What mind or wit is in them? They follow after the poets and take the mob
as a teacher, not knowing that many are bad and few good. For the best of
them fix upon one thing above all others, that is, everlasting fame among
men, but the greater part are satisfied the way beasts are. 114.
It would be right for all the Ephesians above age to strangle themselves
and leave the city to those below age; for they cast out Hermodorus, the
best man among them, saying: “Let
no man among us be the best; if there is one, let it be elsewhere and
among others.” 115.
Dogs bark at the man they do not know. 118.

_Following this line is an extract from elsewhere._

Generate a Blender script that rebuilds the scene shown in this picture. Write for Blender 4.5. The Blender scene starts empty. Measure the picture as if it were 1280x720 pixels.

The most esteemed of them knows only semblances;
and surely justice will overtake the fabricators of lies and the
false witnesses. 119.
Homer deserves to be thrown out of the lists and whipped, and so does
Archilochus. 122.
There await men when they die such things as they
do not expect, or think of. 125.
For the mysteries recognized by men are celebrated
in an unholy fashion. 126.
And they pray to these statues like a man chattering
to his own house, knowing nothing of gods or heroes or what they
are. 127. For if it were not to Dionysus that they held the procession and chanted the ode with the phallic symbols, their actions would be most shameless; for Dionysus, in whose honor they revel and keep the Lenaean festival, is the same as Hades.